History of the U.S. National Mòd

IMG_3919Our story goes back to 1988, when the first U.S. National Mòd was held in Northern Virginia. Since those days the event has grown significantly and relocated to Western Pennsylvania. Each year the Mòd is held at the Ligonier Highland Games, which are attended by about 10,000 people, in the town of Ligonier, one hour east of Pittsburgh.

The inaugural ACGA Mòd was held in Alexandria, Virginia, July 24, 1988, during the Virginia Scottish Games. Donald F. MacDonald, founder of the Grandfather Mountain Highland Games in North Carolina, had long dreamed of organizing a Mòd in the United States. He worked with Gaelic educator Catrìona Nic Ìomhair Parsons, ACGA Regional Commissioner Elaine Ackerson, and a committee that included Gaelic learner and educator Jamie MacDonald, Donald’s nephew, and Christine Saunders to found the Mòd.

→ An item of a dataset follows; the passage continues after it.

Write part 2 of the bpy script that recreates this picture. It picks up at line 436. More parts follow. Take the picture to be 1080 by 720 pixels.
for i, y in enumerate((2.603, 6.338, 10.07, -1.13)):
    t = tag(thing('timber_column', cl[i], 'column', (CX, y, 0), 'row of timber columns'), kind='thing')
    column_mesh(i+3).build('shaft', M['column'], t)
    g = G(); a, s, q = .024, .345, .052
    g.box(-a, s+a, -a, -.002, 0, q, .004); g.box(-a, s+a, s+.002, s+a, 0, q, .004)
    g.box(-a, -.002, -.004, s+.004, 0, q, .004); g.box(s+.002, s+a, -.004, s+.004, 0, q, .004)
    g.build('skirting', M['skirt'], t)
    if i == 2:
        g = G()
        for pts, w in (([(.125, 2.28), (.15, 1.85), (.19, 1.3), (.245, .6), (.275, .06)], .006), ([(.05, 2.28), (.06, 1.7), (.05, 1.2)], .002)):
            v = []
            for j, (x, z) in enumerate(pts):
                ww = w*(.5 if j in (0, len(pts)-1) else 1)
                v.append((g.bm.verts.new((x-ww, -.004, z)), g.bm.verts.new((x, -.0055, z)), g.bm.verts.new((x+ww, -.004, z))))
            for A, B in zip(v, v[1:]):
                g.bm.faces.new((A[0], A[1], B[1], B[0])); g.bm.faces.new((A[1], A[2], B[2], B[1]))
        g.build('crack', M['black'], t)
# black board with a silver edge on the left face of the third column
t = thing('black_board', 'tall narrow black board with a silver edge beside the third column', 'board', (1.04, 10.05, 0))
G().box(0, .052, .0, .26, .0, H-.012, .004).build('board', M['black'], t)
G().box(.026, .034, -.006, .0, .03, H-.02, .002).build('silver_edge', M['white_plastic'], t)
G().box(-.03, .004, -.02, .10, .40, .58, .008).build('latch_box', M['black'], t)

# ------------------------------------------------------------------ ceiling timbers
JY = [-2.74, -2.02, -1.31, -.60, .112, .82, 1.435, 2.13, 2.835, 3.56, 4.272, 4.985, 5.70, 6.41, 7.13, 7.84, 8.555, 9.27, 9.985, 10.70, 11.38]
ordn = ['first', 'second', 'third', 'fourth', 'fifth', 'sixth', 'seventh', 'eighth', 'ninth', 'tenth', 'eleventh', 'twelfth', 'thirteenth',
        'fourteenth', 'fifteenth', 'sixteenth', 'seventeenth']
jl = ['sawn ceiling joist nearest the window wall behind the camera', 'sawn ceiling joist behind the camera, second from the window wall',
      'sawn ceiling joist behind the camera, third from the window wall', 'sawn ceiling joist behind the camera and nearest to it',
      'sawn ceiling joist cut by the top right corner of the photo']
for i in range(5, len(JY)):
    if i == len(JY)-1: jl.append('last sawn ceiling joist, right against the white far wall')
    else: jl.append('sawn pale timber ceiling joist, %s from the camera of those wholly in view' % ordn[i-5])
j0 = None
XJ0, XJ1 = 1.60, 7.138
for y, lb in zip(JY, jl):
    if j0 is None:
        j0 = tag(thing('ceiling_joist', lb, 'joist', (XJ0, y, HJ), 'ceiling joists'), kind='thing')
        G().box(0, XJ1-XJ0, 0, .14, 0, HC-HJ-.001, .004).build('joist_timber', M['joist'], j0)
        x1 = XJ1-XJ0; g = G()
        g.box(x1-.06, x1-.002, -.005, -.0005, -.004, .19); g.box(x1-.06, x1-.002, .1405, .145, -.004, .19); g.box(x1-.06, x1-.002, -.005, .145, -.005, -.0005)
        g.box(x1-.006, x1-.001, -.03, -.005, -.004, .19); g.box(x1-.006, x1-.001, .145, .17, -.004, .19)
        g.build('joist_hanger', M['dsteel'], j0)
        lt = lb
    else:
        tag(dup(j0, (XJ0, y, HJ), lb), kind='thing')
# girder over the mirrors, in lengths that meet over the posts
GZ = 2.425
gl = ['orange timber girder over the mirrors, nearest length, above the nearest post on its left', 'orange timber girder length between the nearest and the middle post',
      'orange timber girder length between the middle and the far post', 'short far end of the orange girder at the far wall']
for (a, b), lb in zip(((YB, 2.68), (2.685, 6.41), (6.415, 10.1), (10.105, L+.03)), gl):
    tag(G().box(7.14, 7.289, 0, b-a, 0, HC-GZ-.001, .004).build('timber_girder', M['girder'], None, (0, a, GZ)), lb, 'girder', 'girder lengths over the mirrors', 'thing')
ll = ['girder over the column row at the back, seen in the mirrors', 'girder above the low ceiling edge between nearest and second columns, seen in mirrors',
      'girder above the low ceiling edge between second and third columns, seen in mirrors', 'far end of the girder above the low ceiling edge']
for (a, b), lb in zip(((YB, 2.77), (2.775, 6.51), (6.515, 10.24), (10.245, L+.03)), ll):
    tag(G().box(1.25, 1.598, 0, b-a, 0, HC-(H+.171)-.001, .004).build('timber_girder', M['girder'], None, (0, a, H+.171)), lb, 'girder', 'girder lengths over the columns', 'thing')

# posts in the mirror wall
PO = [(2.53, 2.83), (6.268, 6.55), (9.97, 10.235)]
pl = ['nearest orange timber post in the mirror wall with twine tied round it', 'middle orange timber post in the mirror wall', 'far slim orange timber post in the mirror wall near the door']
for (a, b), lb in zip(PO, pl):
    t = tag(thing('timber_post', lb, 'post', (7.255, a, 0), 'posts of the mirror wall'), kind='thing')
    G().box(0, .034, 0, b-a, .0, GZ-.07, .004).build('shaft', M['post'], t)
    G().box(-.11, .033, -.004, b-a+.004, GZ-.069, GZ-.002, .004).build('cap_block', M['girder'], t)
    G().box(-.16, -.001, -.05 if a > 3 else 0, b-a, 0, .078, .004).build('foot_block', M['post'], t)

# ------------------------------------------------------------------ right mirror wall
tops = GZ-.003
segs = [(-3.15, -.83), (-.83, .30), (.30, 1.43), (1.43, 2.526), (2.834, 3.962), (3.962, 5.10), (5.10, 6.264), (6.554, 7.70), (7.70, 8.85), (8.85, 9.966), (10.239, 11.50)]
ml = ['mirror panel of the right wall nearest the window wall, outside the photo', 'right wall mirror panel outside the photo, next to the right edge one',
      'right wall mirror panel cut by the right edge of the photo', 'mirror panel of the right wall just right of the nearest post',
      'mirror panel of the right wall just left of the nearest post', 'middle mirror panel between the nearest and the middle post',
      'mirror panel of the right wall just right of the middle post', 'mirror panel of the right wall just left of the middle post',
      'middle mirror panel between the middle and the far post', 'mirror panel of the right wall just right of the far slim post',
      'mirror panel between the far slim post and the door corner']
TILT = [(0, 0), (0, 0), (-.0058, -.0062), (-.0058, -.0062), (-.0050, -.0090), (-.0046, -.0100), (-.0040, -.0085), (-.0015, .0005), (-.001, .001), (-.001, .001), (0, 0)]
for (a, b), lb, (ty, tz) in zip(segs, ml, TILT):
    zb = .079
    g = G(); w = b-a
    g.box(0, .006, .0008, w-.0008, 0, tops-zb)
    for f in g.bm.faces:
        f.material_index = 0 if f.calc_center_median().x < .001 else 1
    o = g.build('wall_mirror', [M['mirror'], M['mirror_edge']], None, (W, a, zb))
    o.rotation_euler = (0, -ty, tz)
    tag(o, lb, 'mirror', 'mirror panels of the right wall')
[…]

That first Mòd set a standard. Thirteen individual competitors sang at the event, which also featured performances by the Dunedin Singers, a Gaelic choir from Scotland. Renowned Gaelic singer Cathy Ann MacPhee attended the event, as did the late Donnie MacLean, Gaelic playwright and former head of An Comunn Gàidhealach in Scotland. Catrìona Nic Ìomhair Parsons was the adjudicator that year and for many years after.

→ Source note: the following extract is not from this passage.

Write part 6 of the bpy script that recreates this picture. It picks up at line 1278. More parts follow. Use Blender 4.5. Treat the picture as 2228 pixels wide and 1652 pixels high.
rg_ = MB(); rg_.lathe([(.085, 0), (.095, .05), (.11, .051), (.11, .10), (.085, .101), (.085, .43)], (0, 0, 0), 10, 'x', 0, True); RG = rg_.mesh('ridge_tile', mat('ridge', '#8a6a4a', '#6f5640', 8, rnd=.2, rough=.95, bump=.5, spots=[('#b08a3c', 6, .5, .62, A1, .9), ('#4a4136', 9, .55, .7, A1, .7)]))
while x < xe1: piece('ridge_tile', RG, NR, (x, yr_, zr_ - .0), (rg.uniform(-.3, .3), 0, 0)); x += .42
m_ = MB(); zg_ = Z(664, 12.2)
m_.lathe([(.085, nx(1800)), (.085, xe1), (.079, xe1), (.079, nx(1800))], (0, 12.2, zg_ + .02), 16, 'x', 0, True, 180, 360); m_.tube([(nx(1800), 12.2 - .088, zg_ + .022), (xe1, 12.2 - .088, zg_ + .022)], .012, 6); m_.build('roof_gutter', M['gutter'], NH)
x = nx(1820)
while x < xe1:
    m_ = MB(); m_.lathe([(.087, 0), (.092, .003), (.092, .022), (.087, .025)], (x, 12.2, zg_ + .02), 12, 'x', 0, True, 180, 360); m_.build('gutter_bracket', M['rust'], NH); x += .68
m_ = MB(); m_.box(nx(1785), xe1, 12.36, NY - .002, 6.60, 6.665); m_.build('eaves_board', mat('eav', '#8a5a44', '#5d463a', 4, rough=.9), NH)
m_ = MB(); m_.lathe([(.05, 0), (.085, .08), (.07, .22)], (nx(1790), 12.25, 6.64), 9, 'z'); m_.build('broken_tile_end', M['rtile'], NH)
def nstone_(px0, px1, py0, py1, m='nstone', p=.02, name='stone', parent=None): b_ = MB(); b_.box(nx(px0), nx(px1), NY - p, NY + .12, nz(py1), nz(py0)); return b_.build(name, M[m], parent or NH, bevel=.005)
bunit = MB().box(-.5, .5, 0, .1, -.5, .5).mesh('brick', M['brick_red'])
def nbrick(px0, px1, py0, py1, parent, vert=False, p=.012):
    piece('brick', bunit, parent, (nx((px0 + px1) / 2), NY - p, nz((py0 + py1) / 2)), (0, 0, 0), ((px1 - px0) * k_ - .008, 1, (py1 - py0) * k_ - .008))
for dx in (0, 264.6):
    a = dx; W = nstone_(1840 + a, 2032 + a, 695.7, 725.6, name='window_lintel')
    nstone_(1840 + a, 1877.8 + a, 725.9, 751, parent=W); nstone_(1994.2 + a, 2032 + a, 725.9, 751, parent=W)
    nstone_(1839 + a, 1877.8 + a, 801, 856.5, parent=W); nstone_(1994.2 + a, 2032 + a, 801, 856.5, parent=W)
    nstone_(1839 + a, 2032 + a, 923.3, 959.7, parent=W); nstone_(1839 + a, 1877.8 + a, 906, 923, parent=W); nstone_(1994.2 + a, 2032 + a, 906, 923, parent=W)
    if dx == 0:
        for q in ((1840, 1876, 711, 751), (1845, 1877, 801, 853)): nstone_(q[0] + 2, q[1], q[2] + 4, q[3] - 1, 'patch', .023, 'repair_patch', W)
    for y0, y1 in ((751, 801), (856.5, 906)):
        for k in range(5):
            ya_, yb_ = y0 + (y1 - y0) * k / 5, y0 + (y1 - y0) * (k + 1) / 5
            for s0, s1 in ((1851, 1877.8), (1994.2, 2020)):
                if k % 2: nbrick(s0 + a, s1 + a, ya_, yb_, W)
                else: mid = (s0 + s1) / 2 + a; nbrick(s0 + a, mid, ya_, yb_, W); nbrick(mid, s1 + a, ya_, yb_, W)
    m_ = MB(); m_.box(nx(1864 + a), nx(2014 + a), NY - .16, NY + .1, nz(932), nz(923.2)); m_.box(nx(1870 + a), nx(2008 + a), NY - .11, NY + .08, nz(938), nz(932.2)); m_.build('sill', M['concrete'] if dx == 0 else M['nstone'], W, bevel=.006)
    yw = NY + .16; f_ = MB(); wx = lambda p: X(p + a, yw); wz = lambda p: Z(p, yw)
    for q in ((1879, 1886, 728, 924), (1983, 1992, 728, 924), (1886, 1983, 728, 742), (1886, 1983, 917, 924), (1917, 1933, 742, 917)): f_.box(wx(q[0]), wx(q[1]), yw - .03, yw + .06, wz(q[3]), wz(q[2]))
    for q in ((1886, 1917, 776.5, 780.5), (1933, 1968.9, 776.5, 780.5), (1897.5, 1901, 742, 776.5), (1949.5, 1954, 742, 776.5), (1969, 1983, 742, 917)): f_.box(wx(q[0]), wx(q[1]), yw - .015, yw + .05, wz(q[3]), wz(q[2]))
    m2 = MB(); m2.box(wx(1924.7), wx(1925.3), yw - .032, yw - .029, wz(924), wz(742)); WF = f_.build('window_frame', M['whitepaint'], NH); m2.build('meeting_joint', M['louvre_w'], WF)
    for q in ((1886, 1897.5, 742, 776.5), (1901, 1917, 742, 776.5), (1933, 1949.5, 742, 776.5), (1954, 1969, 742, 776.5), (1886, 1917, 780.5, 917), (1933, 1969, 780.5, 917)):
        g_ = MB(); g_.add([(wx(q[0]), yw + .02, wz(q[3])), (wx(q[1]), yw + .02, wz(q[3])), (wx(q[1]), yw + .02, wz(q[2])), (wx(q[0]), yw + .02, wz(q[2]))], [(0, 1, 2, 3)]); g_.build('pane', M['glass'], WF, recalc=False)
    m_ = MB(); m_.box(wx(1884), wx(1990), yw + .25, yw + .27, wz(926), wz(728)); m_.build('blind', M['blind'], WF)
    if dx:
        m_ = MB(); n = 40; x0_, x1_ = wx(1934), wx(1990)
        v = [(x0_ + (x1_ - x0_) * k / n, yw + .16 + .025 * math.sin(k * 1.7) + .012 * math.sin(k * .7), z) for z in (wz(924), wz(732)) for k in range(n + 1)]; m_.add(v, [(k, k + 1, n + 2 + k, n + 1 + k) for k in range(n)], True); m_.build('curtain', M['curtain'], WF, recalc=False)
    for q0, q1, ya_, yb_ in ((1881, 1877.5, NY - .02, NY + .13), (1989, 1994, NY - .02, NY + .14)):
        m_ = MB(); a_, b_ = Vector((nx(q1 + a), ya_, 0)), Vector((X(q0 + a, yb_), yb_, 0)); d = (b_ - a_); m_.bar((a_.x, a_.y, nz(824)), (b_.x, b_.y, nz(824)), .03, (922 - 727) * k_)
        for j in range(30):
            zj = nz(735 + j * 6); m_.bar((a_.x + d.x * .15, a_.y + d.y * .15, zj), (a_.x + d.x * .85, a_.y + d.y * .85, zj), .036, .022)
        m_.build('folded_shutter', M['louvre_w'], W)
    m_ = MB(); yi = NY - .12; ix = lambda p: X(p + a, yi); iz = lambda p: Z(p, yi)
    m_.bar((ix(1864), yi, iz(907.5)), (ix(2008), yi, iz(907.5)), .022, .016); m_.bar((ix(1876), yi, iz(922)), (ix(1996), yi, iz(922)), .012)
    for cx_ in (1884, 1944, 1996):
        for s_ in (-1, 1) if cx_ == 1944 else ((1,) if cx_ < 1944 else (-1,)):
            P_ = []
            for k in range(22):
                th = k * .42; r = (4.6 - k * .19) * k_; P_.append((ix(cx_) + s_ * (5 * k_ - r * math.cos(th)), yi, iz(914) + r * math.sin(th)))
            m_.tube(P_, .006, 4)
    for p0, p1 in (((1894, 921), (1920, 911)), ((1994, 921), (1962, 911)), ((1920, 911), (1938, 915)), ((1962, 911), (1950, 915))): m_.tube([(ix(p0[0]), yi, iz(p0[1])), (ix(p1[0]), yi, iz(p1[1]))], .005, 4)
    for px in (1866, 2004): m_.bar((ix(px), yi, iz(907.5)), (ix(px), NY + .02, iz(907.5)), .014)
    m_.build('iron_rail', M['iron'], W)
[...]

Donald MacDonald and his sister-in-law, Gaelic singer Kitty MacLeod, provided the premier award for women’s singing, the Marietta MacLeod Quaich, in memory of his wife, Kitty’s sister. The premier award for men’s singing, the Herbert P. MacNeal Quaich, was provided by Clan MacNeil Association of America. These awards are still presented today to the male and female gold medalists at the U.S. National Mòd.

Over the years, the Mòd expanded from those roots, adding competitions and attracting new competitors. In 1990, a Mòd Committee was formed, chaired by Joan McWilliams Weiss and Mary Gillies Swope, and the event, then known as Mòd Virginia, was moved to the Alexandria Scottish Heritage Fair.

The Mòd Committee sought to increase participation by emphasizing the beauty and variety of Gaelic music and literature, rather than the competitive aspects of the Mòd. The Mòd continued to welcome special guests, including Cape Breton bàrd Archie Alex MacKenzie in 1991. A distance-learning competition, informally called “the Mail-In Mòd,” was launched in 1992.

ACGA recognized the Mòd as a national event in 1994, the same year the event moved to Ligonier, Pennsylvania and the Ligonier Highland Games.